Fractionalized quasiparticles and their confinement into emergent bound states lie at the heart of modern quantum magnetism. While the evolution into magnonic bound states has been well characterized, experimental insight into the analogous transition to triplons remains limited. Here, using high-resolution neutron spectroscopy and state-of-the-art spin dynamics simulations, we uncover the transformation from weakly interacting spinons to tightly bound triplons in the spin-Peierls compound CuGeO3. Quantitative comparisons between the measured spectra and tensor network simulations reveal substantial next-nearest-neighbor frustration and weak external dimerization, placing the system deep within the spontaneously dimerized regime and near the exactly solvable Majumdar-Ghosh point.

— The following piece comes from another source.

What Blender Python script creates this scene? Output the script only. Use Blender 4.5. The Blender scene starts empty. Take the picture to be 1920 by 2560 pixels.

We further show an energy- and temperature-dependent evolution between two contrasting quasiparticle regimes: deconfined spinons with markedly suppressed interactions by frustration, and coherent triplonic bound states with no observable spinon degrees of freedom. Remarkably, triplon character persists into the two-particle regime, forming a structured two-triplon continuum with a spectral feature associated with a van Hove singularity at its lower boundary. These findings challenge the conventional view that robust triplons require strong external dimerization and demonstrate how the interplay between frustration and dimerization can reshape fractionalization and confinement.